Clearly, the analysis and conclusions of this book reach much wider than Kinshasa’s Pentecostal groups alone. Not only does it have far-reaching consequences for contemporary thinking on religion, and where and how to study it, it also opens up discussions in the fields of media, popular culture and arts, youth, gender and sexuality, and urban studies.
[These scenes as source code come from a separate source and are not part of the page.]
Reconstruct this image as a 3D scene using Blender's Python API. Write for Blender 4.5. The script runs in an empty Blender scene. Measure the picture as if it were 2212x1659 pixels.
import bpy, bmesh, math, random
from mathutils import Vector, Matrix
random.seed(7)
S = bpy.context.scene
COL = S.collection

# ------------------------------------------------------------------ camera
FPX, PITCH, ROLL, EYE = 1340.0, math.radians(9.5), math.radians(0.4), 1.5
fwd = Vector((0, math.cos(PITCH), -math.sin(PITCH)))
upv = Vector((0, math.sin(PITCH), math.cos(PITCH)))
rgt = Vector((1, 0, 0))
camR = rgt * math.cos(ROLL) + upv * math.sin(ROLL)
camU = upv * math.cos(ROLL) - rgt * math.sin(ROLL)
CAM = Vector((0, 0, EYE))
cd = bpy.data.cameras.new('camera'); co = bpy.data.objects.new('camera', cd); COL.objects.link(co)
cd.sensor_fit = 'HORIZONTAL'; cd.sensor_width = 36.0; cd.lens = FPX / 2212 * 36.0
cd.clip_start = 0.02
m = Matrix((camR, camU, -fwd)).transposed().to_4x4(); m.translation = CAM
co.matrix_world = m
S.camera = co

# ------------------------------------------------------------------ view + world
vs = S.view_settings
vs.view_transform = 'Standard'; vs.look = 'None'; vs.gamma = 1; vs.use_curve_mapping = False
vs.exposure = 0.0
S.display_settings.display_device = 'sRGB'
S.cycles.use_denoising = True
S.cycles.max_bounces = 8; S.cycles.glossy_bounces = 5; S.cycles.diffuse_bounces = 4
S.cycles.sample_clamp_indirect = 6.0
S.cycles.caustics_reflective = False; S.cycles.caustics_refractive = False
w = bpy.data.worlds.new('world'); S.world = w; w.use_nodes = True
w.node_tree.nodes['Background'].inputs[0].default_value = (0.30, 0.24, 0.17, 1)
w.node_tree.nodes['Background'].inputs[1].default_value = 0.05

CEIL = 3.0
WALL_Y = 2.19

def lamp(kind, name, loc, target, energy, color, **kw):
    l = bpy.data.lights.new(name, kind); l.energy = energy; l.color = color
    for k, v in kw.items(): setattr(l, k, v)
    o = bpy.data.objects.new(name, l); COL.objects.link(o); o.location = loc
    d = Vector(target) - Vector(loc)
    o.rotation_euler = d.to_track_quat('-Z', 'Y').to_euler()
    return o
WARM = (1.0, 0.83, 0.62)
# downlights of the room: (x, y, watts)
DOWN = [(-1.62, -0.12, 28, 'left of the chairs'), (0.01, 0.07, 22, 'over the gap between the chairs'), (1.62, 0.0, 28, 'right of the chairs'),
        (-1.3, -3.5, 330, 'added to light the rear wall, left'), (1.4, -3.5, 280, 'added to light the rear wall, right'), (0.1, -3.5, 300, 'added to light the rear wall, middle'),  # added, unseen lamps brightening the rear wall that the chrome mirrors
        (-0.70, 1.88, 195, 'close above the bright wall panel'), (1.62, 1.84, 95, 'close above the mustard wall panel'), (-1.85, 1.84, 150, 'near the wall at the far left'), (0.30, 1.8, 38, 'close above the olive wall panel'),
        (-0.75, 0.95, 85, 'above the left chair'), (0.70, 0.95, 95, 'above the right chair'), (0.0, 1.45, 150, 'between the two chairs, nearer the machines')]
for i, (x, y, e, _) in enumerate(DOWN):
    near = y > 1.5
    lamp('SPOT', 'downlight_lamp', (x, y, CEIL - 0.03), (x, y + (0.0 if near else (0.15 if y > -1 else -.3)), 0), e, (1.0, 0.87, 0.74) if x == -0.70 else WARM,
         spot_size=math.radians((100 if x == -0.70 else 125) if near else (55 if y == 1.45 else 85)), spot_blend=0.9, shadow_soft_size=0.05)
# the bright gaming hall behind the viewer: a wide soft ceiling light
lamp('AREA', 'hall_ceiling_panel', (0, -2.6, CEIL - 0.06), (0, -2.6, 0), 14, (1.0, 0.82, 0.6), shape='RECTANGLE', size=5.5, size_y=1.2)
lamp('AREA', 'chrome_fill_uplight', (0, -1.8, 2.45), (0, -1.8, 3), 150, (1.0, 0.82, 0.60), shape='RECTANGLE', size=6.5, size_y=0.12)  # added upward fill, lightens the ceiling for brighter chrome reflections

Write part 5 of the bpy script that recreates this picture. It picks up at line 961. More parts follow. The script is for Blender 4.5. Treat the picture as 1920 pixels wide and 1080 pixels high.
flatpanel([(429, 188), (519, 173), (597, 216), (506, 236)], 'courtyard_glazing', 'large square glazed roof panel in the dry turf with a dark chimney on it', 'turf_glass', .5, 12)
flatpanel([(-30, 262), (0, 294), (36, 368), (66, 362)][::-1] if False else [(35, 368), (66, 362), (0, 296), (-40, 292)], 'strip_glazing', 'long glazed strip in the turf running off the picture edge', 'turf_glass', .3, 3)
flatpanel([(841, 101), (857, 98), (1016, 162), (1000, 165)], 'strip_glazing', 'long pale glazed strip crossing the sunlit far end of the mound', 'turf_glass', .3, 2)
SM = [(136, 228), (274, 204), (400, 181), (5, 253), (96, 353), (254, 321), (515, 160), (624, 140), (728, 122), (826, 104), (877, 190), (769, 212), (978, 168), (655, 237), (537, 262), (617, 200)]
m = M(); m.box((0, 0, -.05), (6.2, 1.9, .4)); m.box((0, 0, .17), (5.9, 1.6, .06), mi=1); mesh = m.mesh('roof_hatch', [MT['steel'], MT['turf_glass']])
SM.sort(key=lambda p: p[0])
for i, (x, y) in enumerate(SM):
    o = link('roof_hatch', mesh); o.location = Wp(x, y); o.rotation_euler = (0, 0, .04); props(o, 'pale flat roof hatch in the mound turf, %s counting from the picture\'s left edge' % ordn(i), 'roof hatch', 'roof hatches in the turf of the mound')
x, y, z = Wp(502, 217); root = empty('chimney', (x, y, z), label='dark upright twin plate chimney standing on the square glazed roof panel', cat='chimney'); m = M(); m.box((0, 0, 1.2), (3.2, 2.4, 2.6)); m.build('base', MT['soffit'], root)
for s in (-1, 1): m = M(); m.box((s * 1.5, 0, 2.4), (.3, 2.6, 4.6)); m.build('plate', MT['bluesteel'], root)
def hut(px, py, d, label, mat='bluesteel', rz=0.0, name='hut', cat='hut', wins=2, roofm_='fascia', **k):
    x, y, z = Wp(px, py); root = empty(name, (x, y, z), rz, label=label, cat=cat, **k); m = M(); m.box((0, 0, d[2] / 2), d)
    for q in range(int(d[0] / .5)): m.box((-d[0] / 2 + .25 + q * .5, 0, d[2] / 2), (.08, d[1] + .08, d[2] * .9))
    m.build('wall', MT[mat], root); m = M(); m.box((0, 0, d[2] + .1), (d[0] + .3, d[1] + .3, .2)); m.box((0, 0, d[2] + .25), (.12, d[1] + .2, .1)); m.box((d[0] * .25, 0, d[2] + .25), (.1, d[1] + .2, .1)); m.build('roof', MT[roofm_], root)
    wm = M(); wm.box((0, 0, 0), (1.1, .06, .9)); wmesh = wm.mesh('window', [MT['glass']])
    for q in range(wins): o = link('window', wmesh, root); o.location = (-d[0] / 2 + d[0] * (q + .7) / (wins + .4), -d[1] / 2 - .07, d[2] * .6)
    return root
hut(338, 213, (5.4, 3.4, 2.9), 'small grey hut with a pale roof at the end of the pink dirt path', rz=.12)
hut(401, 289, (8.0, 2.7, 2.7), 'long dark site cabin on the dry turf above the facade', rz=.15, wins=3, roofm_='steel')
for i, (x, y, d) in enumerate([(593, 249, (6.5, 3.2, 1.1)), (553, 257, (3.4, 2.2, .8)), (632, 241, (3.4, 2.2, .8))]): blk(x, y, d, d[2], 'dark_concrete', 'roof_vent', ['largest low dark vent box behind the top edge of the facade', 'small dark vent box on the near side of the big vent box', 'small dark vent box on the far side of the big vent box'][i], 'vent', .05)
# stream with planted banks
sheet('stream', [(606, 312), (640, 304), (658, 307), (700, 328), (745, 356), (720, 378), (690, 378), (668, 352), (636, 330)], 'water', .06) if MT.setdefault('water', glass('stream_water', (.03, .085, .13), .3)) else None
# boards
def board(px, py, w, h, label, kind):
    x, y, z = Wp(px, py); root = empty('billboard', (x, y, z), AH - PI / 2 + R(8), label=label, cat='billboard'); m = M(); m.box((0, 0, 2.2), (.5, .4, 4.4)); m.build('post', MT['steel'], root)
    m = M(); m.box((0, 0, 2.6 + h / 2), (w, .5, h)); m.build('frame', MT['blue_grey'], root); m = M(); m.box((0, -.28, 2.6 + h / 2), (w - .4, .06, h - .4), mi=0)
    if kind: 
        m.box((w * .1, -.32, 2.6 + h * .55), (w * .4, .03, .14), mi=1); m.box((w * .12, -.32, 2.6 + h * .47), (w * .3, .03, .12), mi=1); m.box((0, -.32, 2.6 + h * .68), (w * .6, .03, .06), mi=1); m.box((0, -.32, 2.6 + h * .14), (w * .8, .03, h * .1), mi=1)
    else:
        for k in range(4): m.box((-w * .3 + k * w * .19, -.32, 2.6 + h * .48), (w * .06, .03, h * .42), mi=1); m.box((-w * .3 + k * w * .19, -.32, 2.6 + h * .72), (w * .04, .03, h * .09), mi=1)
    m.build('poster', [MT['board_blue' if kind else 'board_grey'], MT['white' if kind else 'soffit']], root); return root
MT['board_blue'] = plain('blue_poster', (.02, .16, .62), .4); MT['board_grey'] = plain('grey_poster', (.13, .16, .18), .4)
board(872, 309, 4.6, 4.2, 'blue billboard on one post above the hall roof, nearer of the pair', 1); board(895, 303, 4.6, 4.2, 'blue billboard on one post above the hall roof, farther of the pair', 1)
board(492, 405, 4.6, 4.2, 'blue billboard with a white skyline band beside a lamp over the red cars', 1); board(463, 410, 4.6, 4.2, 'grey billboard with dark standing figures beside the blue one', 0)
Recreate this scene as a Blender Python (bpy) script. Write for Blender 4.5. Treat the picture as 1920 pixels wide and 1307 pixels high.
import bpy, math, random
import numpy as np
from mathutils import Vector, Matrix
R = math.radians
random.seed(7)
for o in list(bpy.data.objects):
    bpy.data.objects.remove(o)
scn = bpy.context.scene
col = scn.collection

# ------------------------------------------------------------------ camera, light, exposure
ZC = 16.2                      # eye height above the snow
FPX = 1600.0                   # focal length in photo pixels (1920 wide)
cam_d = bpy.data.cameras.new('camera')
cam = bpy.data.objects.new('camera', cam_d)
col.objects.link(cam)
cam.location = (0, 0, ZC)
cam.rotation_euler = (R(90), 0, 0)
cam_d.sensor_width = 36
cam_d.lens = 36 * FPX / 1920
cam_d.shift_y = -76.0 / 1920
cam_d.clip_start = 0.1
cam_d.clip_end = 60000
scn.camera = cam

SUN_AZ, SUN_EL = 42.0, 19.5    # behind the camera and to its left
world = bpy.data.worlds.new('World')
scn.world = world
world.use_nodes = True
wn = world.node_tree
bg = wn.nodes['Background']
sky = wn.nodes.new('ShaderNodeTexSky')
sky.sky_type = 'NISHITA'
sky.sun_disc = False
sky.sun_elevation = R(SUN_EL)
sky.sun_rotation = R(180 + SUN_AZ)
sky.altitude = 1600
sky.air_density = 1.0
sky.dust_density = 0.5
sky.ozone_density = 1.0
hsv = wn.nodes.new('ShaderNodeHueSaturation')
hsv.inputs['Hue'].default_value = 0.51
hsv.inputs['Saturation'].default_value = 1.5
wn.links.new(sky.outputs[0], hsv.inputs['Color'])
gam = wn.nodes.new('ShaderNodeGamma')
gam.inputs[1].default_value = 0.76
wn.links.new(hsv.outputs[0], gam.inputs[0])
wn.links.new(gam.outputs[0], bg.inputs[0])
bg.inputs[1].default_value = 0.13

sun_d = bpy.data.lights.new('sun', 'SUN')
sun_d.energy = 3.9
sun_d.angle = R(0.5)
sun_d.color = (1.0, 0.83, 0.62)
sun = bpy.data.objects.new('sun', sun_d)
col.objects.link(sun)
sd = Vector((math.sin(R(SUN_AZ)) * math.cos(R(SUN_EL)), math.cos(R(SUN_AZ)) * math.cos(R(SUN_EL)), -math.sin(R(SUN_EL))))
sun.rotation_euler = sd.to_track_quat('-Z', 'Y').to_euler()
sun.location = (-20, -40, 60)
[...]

As such, the book - with accompanying moving images available at Berghahn’s website - is of great value to a much wider readership than only those interested in Pentecostalism in Africa.  ·  Nova Religio: The Journal of Alternative and Emergent Religions

“Pype’s book is a contribution to ‘anthropology of media’, an upcoming sub-discipline of cultural studies, and this (but not only this) makes this publication so important.,,[and] inspiring.”  ·  PentecoStudies

“By offering a vibrant ethnography of the trajectories of evangelizing TV actors’, their personal ambitions, anxieties, and disagreements with one another, Pype deconstructs the content of the melodrama…the ethnography offers insight into the role of religious media in the public sphere and its impacts on morals, even in secularized societies.”  ·  Sociology of Religion

“Pype proposes a very innovative understanding of the continuum between artistic and moral dimensions of media production/consumption. For this, she uses the problem of gender as a critical guideline to understand the continuities and disruptions provoked by the ‘Pentecostal melodrama’. From this perspective, this book…moves beyond the mere analysis of Pentecostalism as a phenomenon in itself, placing it within a wider, more fruitful scope
of reflection.”
  ·  Social Anthropology/Anthropologie sociale

“Theoretically literate, based on superb ethnography, this book provides one of the best studies of television we have yet in African studies…[that] promises to open up a new field of analysis and define the standards for how this research is to be conducted…a landmark that will make a significant contribution to some of the main fields in African studies and anthropology.”  ·  Brian Larkin, Columbia University

“[A] tour de force. This very elegantly and evocatively written ethnography of Congolese television drama is a path-breaking example of what it means to conduct and construct a thick description of a culture of media production.”  ·  Debra Spitulnik Vidali, Emory University

“This book is beautifully written, theoretically sophisticated, nuanced in its analysis and empirically rich. Given that so much has already been written on African Pentecostalism, coming up with something original and new to say on the topic is quite a challenge, but Pype pulls it off and deserves a lot of credit for that.”  ·  Martin Lindhardt, University of Copenhagen

“The author deserves great praise for the original way in which she moves her analysis beyond a mere observation of African Pentecostalism. This ethnographically grounded book not only captures the heterogeneity that marks Kinshasa in a beautiful way, but it also innovatively combines three currently burgeoning fields within anthropology: the anthropology of urban settings, the anthropology of youth, and the anthropology of media.”  ·  Filip De Boeck, University of Leuven


Katrien Pype is Assistant Professor at University of Leuven and a Fellow with the Department of African Studies & Anthropology at University of Birmingham. She is co-initiator, with Miles Larmer and Rueben Loffman, of Congo Research Network, a platform that aims at enhancing dialogue and collaboration among Congo researchers in the humanities and social sciences.